Mandioquinha e mandioca:(imagens da internet). |
Meu avô, assim como outros
caiçaras, de vez em quando precisava contratar mão de obra extra porque o
trabalho aumentava, e, ele e os filhos não davam conta de tudo, correndo o risco
de perder prazo no corte da banana, de ver o mato comprometer o rendimento do mandiocal etc. Geralmente se
contratava os “caipiras de serra acima”, trabalhadores temporários de distritos nos municípios
vizinhos (São Luiz do Paraitinga, Natividade da Serra e Redenção da Serra). A
Serra do Mar, desde tempos remotos, é repleta de trilhas que sempre facilitaram
esse intercâmbio entre caiçaras e caipiras.
A movimentação de mercadorias entre as duas regiões (alto da serra e litoral)
sempre existiu desde a chegada dos primeiros colonos portugueses: traziam
queijo, levavam peixe seco, voltavam com farinha de milho, retornavam com
cachaça, depois a carga se segurando na
descida era de carne seca, ou a subida íngreme estava sobrecarregada com produtos
provenientes da Europa. Só sei dizer, conforme dizia o vovô Zé Armiro: “Tinha gente que até tropa de
burros usava para suas cargas”. Os mais velhos citavam a "tropa branca" que se destacava
no verde da mata, carregada de chapéus, da fábrica que estava nas imediações de
Catuçaba, na margem do Rio do Chapéu.
Seo Zé Sibi (nem sei se é assim
que se escreve) era um desses camaradas do vovô. Trabalhava muito, apesar de
seu corpo frágil. “Magrelo que dava dó”. Detalhe: esses trabalhadores eram
acomodados na casa de quem os contratavam, como se fossem mais um membro da
família. Almoçavam da mesma comida, dormiam sob o mesmo teto e participavam das
rodas de conversas, das prosas em família.

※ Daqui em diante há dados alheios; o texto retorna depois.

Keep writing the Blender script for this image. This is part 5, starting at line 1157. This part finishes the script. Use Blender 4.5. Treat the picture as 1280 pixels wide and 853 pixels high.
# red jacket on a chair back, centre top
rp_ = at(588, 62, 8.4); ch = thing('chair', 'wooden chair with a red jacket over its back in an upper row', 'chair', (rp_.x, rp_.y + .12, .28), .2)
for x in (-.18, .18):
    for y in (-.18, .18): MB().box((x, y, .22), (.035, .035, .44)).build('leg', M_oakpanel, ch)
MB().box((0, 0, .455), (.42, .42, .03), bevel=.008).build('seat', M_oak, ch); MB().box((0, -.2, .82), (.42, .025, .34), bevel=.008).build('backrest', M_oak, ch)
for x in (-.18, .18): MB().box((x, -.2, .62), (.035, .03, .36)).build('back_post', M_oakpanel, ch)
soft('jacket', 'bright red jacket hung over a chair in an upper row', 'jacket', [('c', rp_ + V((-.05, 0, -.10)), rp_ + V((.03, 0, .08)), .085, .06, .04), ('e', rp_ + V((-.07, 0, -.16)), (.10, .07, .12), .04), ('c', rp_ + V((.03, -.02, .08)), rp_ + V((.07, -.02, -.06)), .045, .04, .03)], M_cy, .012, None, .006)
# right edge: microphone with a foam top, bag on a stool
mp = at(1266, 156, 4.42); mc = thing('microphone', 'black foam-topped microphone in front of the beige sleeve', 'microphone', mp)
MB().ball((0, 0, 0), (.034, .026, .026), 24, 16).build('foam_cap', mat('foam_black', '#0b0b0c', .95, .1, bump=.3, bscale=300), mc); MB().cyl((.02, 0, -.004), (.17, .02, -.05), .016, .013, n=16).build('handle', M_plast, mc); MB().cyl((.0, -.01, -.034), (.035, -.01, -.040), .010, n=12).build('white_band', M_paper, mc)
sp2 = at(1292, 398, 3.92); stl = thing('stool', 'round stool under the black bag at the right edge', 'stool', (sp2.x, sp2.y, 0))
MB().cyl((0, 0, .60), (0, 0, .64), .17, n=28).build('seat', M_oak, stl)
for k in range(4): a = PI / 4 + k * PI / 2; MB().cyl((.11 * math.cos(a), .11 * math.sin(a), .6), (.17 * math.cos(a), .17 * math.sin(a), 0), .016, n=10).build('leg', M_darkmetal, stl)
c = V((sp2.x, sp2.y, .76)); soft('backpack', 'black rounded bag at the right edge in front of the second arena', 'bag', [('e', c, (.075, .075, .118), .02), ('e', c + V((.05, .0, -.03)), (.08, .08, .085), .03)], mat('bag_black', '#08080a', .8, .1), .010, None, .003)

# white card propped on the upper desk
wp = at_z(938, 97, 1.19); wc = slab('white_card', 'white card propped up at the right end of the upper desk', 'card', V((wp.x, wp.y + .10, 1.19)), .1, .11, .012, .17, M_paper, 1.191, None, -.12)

Numa ocasião, outro caipira desceu
com o Seo Zé, para uma empreitada num novo eito de mandioca. Era Tonico do
Totonho. Não me lembro do sobrenome, nem de que família era. Porém, do seu
lugar eu não me esqueço: “Sou de um lugar conhecido por Rio Abaixo, perto da
cidade de São Luiz”. Mais tarde, no corte de banana, no verão, ele novamente
estava como camarada do vovô. Trouxe uma novidade: “Conhecem esta raiz?”.
Parecia uma mandioca, mas era de casca branca e bem menor. Ninguém conhecia. “Alguns
chamam de batata-salsa, mas é mais conhecida como mandioquinha. Minha mãe
costuma cozinhar com carne, de preferência costela de boi. Fica uma delícia”.
Acho que era mesmo, porque pouca coisa não combina, não dá um ótimo cozido com carne de boi.
Quem conhece bem o espírito caiçara
já imagina as brincadeiras, as troças a partir da tal mandioquinha. Só sei dizer que, de tanta caçoada, o Tonico
até abandonou a empreitada e retornou à sua gente, ao seu lugar. A tal
mandioquinha virou farra, sempre tinha alguém puxando ocasião para gostosas
risadas. Ainda hoje me lembro de alguns dizeres da minha gente: “O João Grande
falou que, de agora em diante, ele só deseja mandioquinha”, “Zetinho diz que
mandioquinha tem o tamanho ideal para a prensa dele”, “A viúva Esmeralda agora suspira
por uma mandioquinha”, “Zé Mascate foi
pra Santos, se tratar da pneumonia, só volta daqui a três meses. Adivinhem quem
vai consolar a mulher nesta safra?”, “Vai mandioquinha aí?”. E por ai ia a criatividade dos sarristas. Teve
gente que até tentou cultivar a novidade, a mandioquinha, mas “a moda não pegou”. Sabe porquê? Eu digo que a vovó acertou: “É o
costume de sempre plantar a mandioca que dá farinha. Essa outra é, mas não é.
Só o nome se parece. Também, né, aqui não se cria boi!”.